> _DATA EXTRACT_
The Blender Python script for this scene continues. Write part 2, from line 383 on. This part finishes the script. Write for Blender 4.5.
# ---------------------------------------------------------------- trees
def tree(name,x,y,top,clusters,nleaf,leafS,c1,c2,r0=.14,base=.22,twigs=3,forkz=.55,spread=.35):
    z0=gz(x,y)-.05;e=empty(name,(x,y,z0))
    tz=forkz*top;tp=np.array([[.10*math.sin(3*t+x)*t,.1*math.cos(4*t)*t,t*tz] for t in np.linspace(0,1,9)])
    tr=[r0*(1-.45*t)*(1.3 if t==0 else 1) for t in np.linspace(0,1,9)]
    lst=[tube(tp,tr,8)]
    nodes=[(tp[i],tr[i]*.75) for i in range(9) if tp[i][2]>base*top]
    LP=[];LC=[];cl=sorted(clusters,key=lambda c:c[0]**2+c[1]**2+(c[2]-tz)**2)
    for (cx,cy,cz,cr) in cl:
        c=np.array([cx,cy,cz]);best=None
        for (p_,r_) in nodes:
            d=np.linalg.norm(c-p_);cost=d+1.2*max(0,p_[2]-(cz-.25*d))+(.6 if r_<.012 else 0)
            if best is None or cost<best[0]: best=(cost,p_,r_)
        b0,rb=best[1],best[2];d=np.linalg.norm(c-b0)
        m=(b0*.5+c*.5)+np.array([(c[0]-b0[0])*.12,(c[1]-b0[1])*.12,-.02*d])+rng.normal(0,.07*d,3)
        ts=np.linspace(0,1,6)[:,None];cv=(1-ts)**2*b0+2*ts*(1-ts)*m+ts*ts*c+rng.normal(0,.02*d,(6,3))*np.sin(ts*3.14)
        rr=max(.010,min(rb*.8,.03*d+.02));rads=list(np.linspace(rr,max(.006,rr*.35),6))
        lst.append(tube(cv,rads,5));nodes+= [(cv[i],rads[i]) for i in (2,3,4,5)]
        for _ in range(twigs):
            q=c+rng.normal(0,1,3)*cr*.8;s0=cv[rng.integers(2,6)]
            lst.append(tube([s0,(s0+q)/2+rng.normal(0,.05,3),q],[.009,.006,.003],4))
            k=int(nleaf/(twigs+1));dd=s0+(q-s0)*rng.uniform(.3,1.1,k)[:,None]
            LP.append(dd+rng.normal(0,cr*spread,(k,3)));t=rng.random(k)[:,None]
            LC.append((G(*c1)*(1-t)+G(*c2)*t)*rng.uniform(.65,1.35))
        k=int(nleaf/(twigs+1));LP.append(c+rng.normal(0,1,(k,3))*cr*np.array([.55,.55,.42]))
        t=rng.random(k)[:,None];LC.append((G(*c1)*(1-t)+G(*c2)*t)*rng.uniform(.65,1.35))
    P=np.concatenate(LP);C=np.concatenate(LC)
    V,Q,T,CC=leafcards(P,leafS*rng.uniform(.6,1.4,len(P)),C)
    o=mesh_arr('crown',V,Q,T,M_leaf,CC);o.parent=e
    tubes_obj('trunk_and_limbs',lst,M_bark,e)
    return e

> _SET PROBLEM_
Quote the entire listing above exactly.

> _IN RESPONSE_
The Blender Python script for this scene continues. Write part 2, from line 383 on. This part finishes the script. Write for Blender 4.5.
# ---------------------------------------------------------------- trees
def tree(name,x,y,top,clusters,nleaf,leafS,c1,c2,r0=.14,base=.22,twigs=3,forkz=.55,spread=.35):
    z0=gz(x,y)-.05;e=empty(name,(x,y,z0))
    tz=forkz*top;tp=np.array([[.10*math.sin(3*t+x)*t,.1*math.cos(4*t)*t,t*tz] for t in np.linspace(0,1,9)])
    tr=[r0*(1-.45*t)*(1.3 if t==0 else 1) for t in np.linspace(0,1,9)]
    lst=[tube(tp,tr,8)]
    nodes=[(tp[i],tr[i]*.75) for i in range(9) if tp[i][2]>base*top]
    LP=[];LC=[];cl=sorted(clusters,key=lambda c:c[0]**2+c[1]**2+(c[2]-tz)**2)
    for (cx,cy,cz,cr) in cl:
        c=np.array([cx,cy,cz]);best=None
        for (p_,r_) in nodes:
            d=np.linalg.norm(c-p_);cost=d+1.2*max(0,p_[2]-(cz-.25*d))+(.6 if r_<.012 else 0)
            if best is None or cost<best[0]: best=(cost,p_,r_)
        b0,rb=best[1],best[2];d=np.linalg.norm(c-b0)
        m=(b0*.5+c*.5)+np.array([(c[0]-b0[0])*.12,(c[1]-b0[1])*.12,-.02*d])+rng.normal(0,.07*d,3)
        ts=np.linspace(0,1,6)[:,None];cv=(1-ts)**2*b0+2*ts*(1-ts)*m+ts*ts*c+rng.normal(0,.02*d,(6,3))*np.sin(ts*3.14)
        rr=max(.010,min(rb*.8,.03*d+.02));rads=list(np.linspace(rr,max(.006,rr*.35),6))
        lst.append(tube(cv,rads,5));nodes+= [(cv[i],rads[i]) for i in (2,3,4,5)]
        for _ in range(twigs):
            q=c+rng.normal(0,1,3)*cr*.8;s0=cv[rng.integers(2,6)]
            lst.append(tube([s0,(s0+q)/2+rng.normal(0,.05,3),q],[.009,.006,.003],4))
            k=int(nleaf/(twigs+1));dd=s0+(q-s0)*rng.uniform(.3,1.1,k)[:,None]
            LP.append(dd+rng.normal(0,cr*spread,(k,3)));t=rng.random(k)[:,None]
            LC.append((G(*c1)*(1-t)+G(*c2)*t)*rng.uniform(.65,1.35))
        k=int(nleaf/(twigs+1));LP.append(c+rng.normal(0,1,(k,3))*cr*np.array([.55,.55,.42]))
        t=rng.random(k)[:,None];LC.append((G(*c1)*(1-t)+G(*c2)*t)*rng.uniform(.65,1.35))
    P=np.concatenate(LP);C=np.concatenate(LC)
    V,Q,T,CC=leafcards(P,leafS*rng.uniform(.6,1.4,len(P)),C)
    o=mesh_arr('crown',V,Q,T,M_leaf,CC);o.parent=e
    tubes_obj('trunk_and_limbs',lst,M_bark,e)
    return e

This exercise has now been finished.